> **TASK BRIEF**
Start at the line containing "(.3, .3, .14)], .4, .6, .2)", stop at the line containing "(.12, .095, .095)], .15)", and set down every line in that stretch exactly as written, and nothing else.

Source data:

━━━━━━━━━━━━━━━━━━━━━━━━━━━━━━

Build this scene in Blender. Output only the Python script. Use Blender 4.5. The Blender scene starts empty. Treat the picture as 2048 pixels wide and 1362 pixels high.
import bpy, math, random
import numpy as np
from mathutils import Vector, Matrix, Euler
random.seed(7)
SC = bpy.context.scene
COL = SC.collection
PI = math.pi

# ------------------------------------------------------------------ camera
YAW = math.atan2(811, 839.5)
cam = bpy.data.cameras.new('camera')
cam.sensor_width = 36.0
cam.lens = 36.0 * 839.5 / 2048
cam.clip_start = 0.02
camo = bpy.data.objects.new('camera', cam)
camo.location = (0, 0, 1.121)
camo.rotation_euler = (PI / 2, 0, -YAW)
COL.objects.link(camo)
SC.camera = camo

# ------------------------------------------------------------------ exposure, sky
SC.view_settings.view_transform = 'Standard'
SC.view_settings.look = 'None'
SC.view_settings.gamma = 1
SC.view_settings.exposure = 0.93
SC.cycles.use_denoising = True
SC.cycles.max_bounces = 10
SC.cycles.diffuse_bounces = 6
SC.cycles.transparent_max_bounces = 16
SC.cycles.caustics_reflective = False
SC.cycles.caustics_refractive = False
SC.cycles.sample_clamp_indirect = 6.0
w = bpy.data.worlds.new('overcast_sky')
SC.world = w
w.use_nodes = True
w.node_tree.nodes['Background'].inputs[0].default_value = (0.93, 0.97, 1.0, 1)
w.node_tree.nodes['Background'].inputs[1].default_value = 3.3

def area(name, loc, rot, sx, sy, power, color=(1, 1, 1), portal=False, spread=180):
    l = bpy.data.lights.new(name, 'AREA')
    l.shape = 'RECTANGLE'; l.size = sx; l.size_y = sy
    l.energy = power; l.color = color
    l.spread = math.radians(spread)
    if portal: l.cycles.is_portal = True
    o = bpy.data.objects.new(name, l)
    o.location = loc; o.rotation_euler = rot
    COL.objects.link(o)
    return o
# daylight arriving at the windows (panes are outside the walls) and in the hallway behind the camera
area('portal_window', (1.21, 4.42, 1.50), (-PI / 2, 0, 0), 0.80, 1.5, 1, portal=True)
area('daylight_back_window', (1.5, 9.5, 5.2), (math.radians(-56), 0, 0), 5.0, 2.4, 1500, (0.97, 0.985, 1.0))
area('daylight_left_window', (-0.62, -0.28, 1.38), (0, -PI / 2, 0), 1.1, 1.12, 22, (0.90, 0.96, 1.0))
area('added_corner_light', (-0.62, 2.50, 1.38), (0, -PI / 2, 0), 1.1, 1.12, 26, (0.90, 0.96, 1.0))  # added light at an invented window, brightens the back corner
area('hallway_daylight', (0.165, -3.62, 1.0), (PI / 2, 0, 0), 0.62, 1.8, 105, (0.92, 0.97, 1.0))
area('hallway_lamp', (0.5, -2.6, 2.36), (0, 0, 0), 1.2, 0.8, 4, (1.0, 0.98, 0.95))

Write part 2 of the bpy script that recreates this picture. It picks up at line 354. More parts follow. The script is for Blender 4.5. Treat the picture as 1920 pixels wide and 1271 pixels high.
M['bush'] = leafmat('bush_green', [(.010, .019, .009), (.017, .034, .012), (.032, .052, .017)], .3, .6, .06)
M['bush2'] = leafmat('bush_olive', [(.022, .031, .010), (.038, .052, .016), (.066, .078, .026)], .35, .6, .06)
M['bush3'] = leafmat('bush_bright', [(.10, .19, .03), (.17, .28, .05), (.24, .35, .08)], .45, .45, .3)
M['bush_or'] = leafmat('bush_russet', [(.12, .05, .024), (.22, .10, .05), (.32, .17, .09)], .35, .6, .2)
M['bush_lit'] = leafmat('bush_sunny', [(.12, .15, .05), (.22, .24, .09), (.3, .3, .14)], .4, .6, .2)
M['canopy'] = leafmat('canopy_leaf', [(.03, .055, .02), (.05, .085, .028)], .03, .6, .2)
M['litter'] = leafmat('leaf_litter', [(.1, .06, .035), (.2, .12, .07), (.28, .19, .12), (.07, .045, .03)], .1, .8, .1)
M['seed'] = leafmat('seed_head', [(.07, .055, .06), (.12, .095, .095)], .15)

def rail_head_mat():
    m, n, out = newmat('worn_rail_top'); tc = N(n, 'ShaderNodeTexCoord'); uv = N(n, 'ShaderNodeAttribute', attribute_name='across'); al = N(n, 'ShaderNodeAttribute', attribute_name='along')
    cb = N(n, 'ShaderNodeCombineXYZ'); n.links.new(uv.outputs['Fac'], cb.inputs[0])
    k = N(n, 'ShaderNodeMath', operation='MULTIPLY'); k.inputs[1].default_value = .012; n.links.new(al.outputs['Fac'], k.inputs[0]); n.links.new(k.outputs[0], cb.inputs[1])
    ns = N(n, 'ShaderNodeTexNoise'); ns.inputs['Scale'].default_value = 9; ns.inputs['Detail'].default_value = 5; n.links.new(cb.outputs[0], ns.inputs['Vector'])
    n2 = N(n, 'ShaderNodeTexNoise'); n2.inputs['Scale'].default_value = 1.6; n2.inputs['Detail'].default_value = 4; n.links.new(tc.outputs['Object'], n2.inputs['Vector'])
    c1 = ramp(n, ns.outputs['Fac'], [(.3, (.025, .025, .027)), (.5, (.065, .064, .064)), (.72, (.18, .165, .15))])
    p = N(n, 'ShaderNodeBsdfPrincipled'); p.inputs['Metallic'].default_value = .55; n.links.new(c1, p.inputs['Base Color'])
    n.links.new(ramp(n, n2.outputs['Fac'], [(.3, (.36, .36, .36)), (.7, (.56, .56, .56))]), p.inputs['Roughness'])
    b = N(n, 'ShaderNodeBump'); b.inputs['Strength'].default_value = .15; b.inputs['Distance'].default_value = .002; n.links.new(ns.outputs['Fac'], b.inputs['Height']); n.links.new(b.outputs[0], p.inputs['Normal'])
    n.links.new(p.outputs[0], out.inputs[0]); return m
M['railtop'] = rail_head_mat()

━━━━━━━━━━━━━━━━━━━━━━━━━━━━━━

> **EXERCISE RESULT**
M['bush_lit'] = leafmat('bush_sunny', [(.12, .15, .05), (.22, .24, .09), (.3, .3, .14)], .4, .6, .2)
M['canopy'] = leafmat('canopy_leaf', [(.03, .055, .02), (.05, .085, .028)], .03, .6, .2)
M['litter'] = leafmat('leaf_litter', [(.1, .06, .035), (.2, .12, .07), (.28, .19, .12), (.07, .045, .03)], .1, .8, .1)
M['seed'] = leafmat('seed_head', [(.07, .055, .06), (.12, .095, .095)], .15)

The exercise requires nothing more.